Como um balão levantando voo,
redobrava as voltas no quarteirão e desenvolvia um novo olhar sobre o
entendimento do espaço. O curso me ensinava formas de sobreviver; de investir
em conhecimento e desbravar as fronteiras que me aglutinavam os
pensamentos. A vontade de sobreviver me
distanciava do portão; caminhar acordavam meus pés e pude reler em mim a
extensão de um olhar que observava sem ser visto. Ultrapassei o muro da escola,
da universidade e fui produzindo novos registros de aprendizado:
Carrego
a minha mochila. Topo. Tudo bagunça.

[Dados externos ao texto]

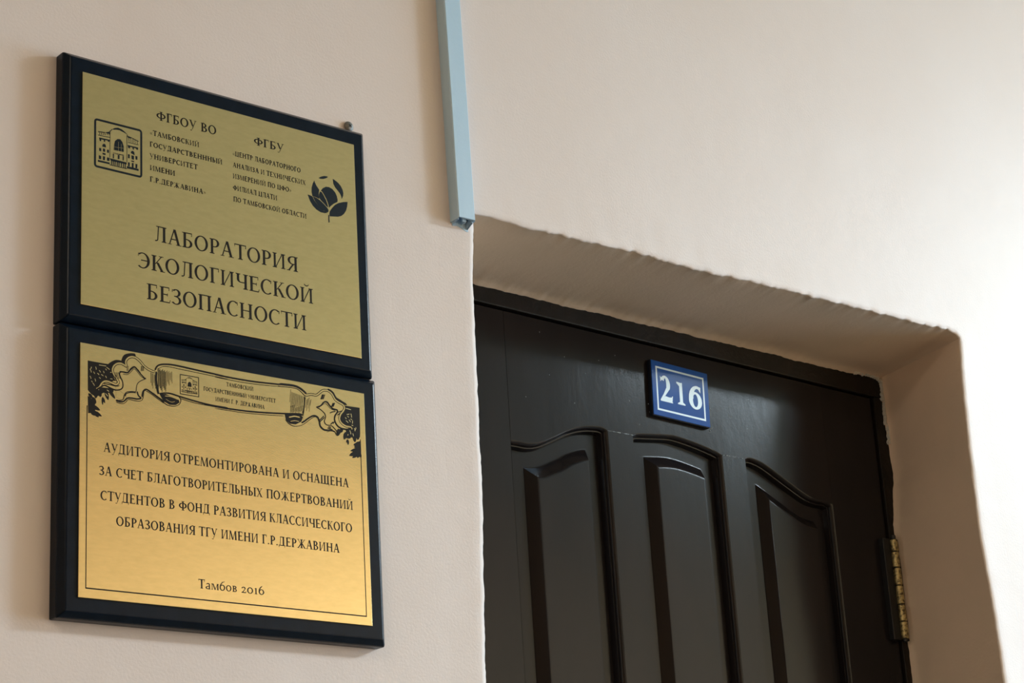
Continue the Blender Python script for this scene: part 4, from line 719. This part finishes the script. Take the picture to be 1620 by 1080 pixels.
LEAVES = [((31.3, -43.7), (38.2, -51.6), 3.78), ((27.5, -44.3), (30.6, -54.2), 4.25), ((24.4, -51.9), (27.1, -57.9), 2.36), ((24.4, -51.9), (24.5, -60.1), 2.08), ((13.1, -53.7), (17.6, -59.4), 4.25), ((12.3, -58.1), (16.9, -60.2), 3.78), ((12.4, -62.3), (21.9, -65.8), 4.25), ((13.9, -67.7), (23.8, -71.6), 3.97), ((13.9, -67.7), (20.4, -73.1), 3.59), ((11.7, -68.1), (17.0, -71.9), 3.78), ((9.3, -50.7), (13.8, -55.0), 3.4), ((17.6, -48.7), (16.9, -54.5), 3.78), ((21.4, -48.1), (22.2, -52.3), 3.78), ((32.0, -23.5), (35.8, -22.2), 3.31), ((31.2, -28.0), (35.8, -31.5), 3.21), ((35.1, -31.7), (38.9, -33.2), 1.89), ((302.8, -44.3), (300.6, -52.5), 5.12), ((307.7, -43.6), (302.7, -48.5), 4.09), ((312.5, -46.2), (308.7, -55.1), 5.12), ((318.2, -49.6), (312.2, -52.9), 4.09), ((313.6, -54.4), (311.5, -58.0), 1.84), ((313.6, -54.4), (313.9, -60.2), 2.66), ((322.2, -49.0), (322.8, -56.0), 4.6), ((327.7, -57.5), (320.8, -59.3), 4.09), ((327.6, -60.0), (321.6, -61.6), 3.48), ((328.5, -62.4), (316.5, -66.5), 3.68), ((327.3, -65.9), (314.9, -71.7), 5.32), ((328.3, -67.4), (318.7, -73.7), 3.68), ((328.2, -68.2), (325.1, -72.8), 3.07), ((328.3, -66.6), (330.0, -72.2), 3.07), ((325.9, -52.7), (328.5, -49.8), 2.25)]
VEINS = [[(20.4, -20.0), (28.1, -19.8)], [(28.5, -20.9), (32.7, -23.4)], [(12.1, -23.2), (11.3, -25.4)], [(16.6, -22.4), (17.4, -25.2)], [(20.5, -25.4), (22.0, -27.3)], [(14.4, -27.8), (15.6, -29.8)], [(27.3, -22.8), (28.5, -24.1)], [(10.6, -32.7), (11.8, -35.4)], [(22.8, -29.3), (25.1, -30.4)], [(16.0, -34.7), (16.7, -37.4)], [(20.5, -32.6), (22.1, -33.7)], [(13.7, -39.4), (15.6, -41.9)], [(32.7, -25.6), (35.8, -24.7)], [(27.5, -47.9), (29.8, -50.4)], [(10.8, -49.8), (12.3, -53.8)], [(32.8, -32.0), (36.6, -32.1)], [(25.1, -25.4), (25.8, -27.4)], [(18.6, -28.6), (20.5, -30.1)], [(29.0, -44.1), (31.3, -45.2)], [(19.1, -42.8), (20.2, -45.5)], [(10.6, -25.6), (12.1, -28.9)], [(27.4, -30.0), (28.5, -32.0)], [(12.2, -37.5), (13.3, -38.7)], [(312.5, -20.2), (318.9, -20.8)], [(313.3, -26.9), (316.7, -25.9)], [(318.7, -25.2), (319.5, -29.3)], [(316.0, -32.3), (317.8, -34.6)], [(320.4, -32.5), (320.2, -35.9)], [(311.2, -30.5), (312.6, -32.0)], [(322.5, -40.6), (323.4, -43.8)], [(316.5, -44.0), (317.8, -48.0)], [(320.3, -46.8), (321.1, -50.0)], [(312.0, -33.8), (314.9, -35.8)], [(324.5, -39.5), (323.9, -42.1)], [(319.2, -37.7), (321.1, -38.3)], [(314.2, -28.4), (315.6, -29.9)], [(318.0, -31.2), (319.9, -31.8)]]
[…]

Volto e recomeço. Descanso o corpo para a
mente poder acompanhar. Respiro, solto sufoco. Amo, renasço. O teatro sempre me
mostra um bom ponto para recomeçar e descobrir como é que se conquista. Penso
muita coisa, quase tudo. E o que me sobra no pensamento compartilho para os
outros terem um pouco de mim. Postagem:
Congratulações (Blog Corpo Palavra
30/03/2015).
>>>Continuar lendo<<<
[1]
Game over significa fim de jogo, onde game
significa jogo e over fim. A expressão é muito utilizada para jogos de vídeo
game, computador, jogos online e etc., e aparece sempre que a pessoa chega ao
fim do jogo ou acabou de perder.
[2]
Rosácea das forças: "trata-se de um espaço
direcional adaptável a todos os movimentos do homem, sejam eles físicos ou
psicológicos, um simples movimento do braço ou uma paixão devoradora, um gesto
da cabeça ou desejo profundo, tudo nos leva ao 'empurrar / puxar'". (O
corpo poético - Jacques Lecoq, 2010).